Team USA jumped out to a quick 2-0 lead after the first period thanks to captain Jake McCabe and ran away up 4-0 after two on their way to a 5-1 win over Canada to earn a spot in Saturday’s gold-medal game of the World Junior Championships.

McCabe, a defenseman from the University of Wisconsin, seemingly took his role as team captain seriously getting the Americans out in front to stay, and it was Boston College’s Johnny Gaudreau scoring twice while Harvard’s Jimmy Vesey added another to lead the offense.

Team USA was able to chase Canadian starting goalie Malcolm Subban from the game after he allowed four goals on 16 shots. Backup Jordan Binnington would do well in relief stopping 25 out of 26, giving up only a third period goal to Gaudreau. Meanwhile, Kitchener Rangers star goalie John Gibson played a memorable third period to make it all stand up for the U.S.

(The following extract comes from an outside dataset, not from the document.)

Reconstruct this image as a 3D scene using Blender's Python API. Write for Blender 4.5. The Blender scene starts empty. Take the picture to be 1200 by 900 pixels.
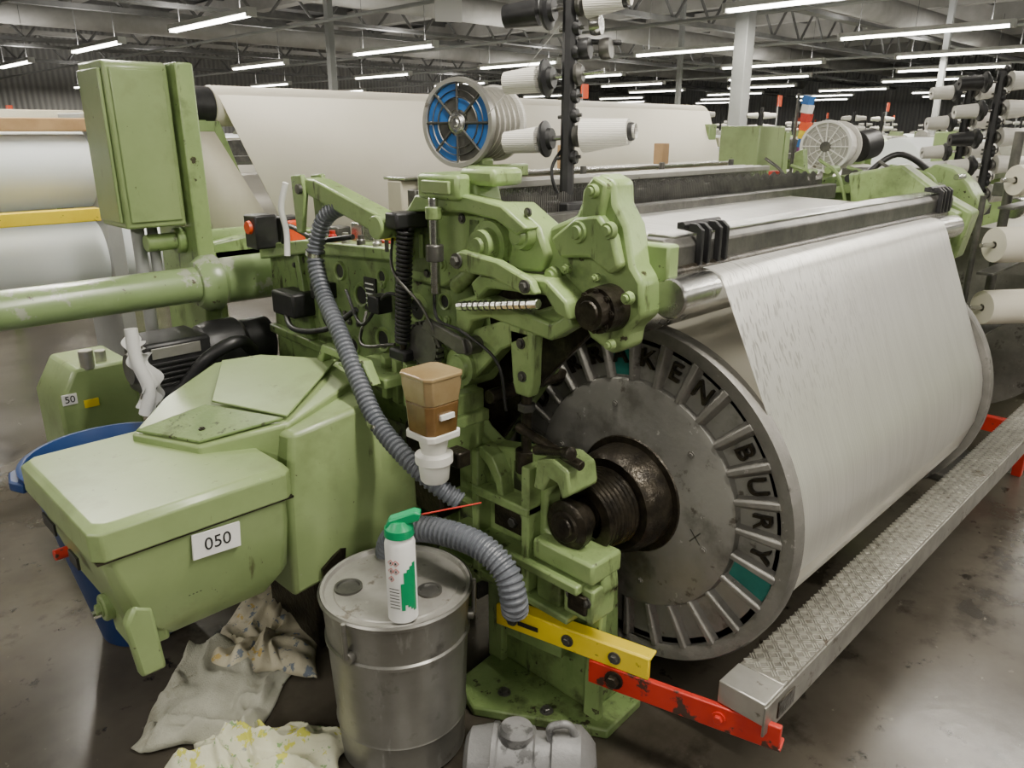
import bpy, bmesh, math, random
from mathutils import Vector, Matrix, noise
random.seed(4)
pi=math.pi
COL=bpy.context.scene.collection
CUR=[None]
# ------------------------------------------------------------------ materials
def mat(name,c1,c2=None,scale=6,rough=.5,metal=0,bump=0,bscale=60,spots=None,coat=0,emit=0,stretch=None,rvar=0,lo=.35,hi=.65):
    m=bpy.data.materials.new(name);m.use_nodes=True
    nt=m.node_tree;N=nt.nodes;L=nt.links;b=N["Principled BSDF"]
    b.inputs["Roughness"].default_value=rough;b.inputs["Metallic"].default_value=metal
    if coat:b.inputs["Coat Weight"].default_value=coat;b.inputs["Coat Roughness"].default_value=.2
    tc=N.new("ShaderNodeTexCoord");vec=tc.outputs["Object"]
    if stretch:
        mp=N.new("ShaderNodeMapping");mp.inputs["Scale"].default_value=stretch;L.new(vec,mp.inputs[0]);vec=mp.outputs[0]
    def nz(s,d=5,st=None):
        v=vec
        if st:
            mp=N.new("ShaderNodeMapping");mp.inputs["Scale"].default_value=st;L.new(vec,mp.inputs[0]);v=mp.outputs[0]
        n=N.new("ShaderNodeTexNoise");n.inputs["Scale"].default_value=s;n.inputs["Detail"].default_value=d;n.inputs["Roughness"].default_value=.62;L.new(v,n.inputs["Vector"]);return n.outputs["Fac"]
    def ramp(src,a,b_,ca,cb):
        r=N.new("ShaderNodeValToRGB");r.color_ramp.elements[0].position=a;r.color_ramp.elements[1].position=b_
        r.color_ramp.elements[0].color=ca;r.color_ramp.elements[1].color=cb;L.new(src,r.inputs[0]);return r.outputs[0]
    c1=tuple(c1)+(1,)
    if c2:
        c2=tuple(c2)+(1,)
        col=ramp(nz(scale),lo,hi,c1,c2)
    else:
        rgb=N.new("ShaderNodeRGB");rgb.outputs[0].default_value=c1;col=rgb.outputs[0]
    for sp in (spots or []):
        sc,th,wd,cc=sp[:4]
        f=ramp(nz(sc,8,sp[4] if len(sp)>4 else None),th,th+wd,(0,0,0,1),(1,1,1,1))
        mx=N.new("ShaderNodeMix");mx.data_type='RGBA';L.new(f,mx.inputs[0]);L.new(col,mx.inputs[6]);mx.inputs[7].default_value=tuple(cc)+(1,)
        col=mx.outputs[2]
    L.new(col,b.inputs["Base Color"])
    if rvar:
        r=N.new("ShaderNodeMapRange");r.inputs[3].default_value=max(0.05,rough-rvar);r.inputs[4].default_value=rough+rvar;L.new(nz(scale*1.7),r.inputs[0]);L.new(r.outputs[0],b.inputs["Roughness"])
    if bump:
        bn=N.new("ShaderNodeBump");bn.inputs["Strength"].default_value=bump;bn.inputs["Distance"].default_value=.004;L.new(nz(bscale,3),bn.inputs["Height"]);L.new(bn.outputs[0],b.inputs["Normal"])
    if emit:
        b.inputs["Emission Color"].default_value=c1;b.inputs["Emission Strength"].default_value=emit
    return m
def wave_mat(name,ca,cb,scale,axis='X',rough=.5,bump=.3,dist=.004,metal=0):
    m=mat(name,ca,rough=rough,metal=metal);nt=m.node_tree;N=nt.nodes;L=nt.links;b=N["Principled BSDF"]
    tc=N.new("ShaderNodeTexCoord");w=N.new("ShaderNodeTexWave");w.bands_direction=axis;w.inputs["Scale"].default_value=scale;L.new(tc.outputs["Object"],w.inputs[0])
    r=N.new("ShaderNodeMix");r.data_type='RGBA';L.new(w.outputs["Fac"],r.inputs[0]);r.inputs[6].default_value=tuple(ca)+(1,);r.inputs[7].default_value=tuple(cb)+(1,);L.new(r.outputs[2],b.inputs["Base Color"])
    bn=N.new("ShaderNodeBump");bn.inputs["Strength"].default_value=bump;bn.inputs["Distance"].default_value=dist;L.new(w.outputs["Fac"],bn.inputs["Height"]);L.new(bn.outputs[0],b.inputs["Normal"])
    return m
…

With their backs against the wall, Canada brought everything they had in the final period pouring 16 shots on goal. The only one to slip past Gibson was a shorthanded goal from Ty Rattie, but it would be the only blemish on Gibson’s day as Team USA got a bit of payback after losing to Canada in the opening round of the tournament.

Team USA will face Sweden in Saturday’s gold-medal game. The Swedes beat host Russia, 3-2 in a shootout, in the other semifinal.

Meanwhile, Canada will face Russia for bronze.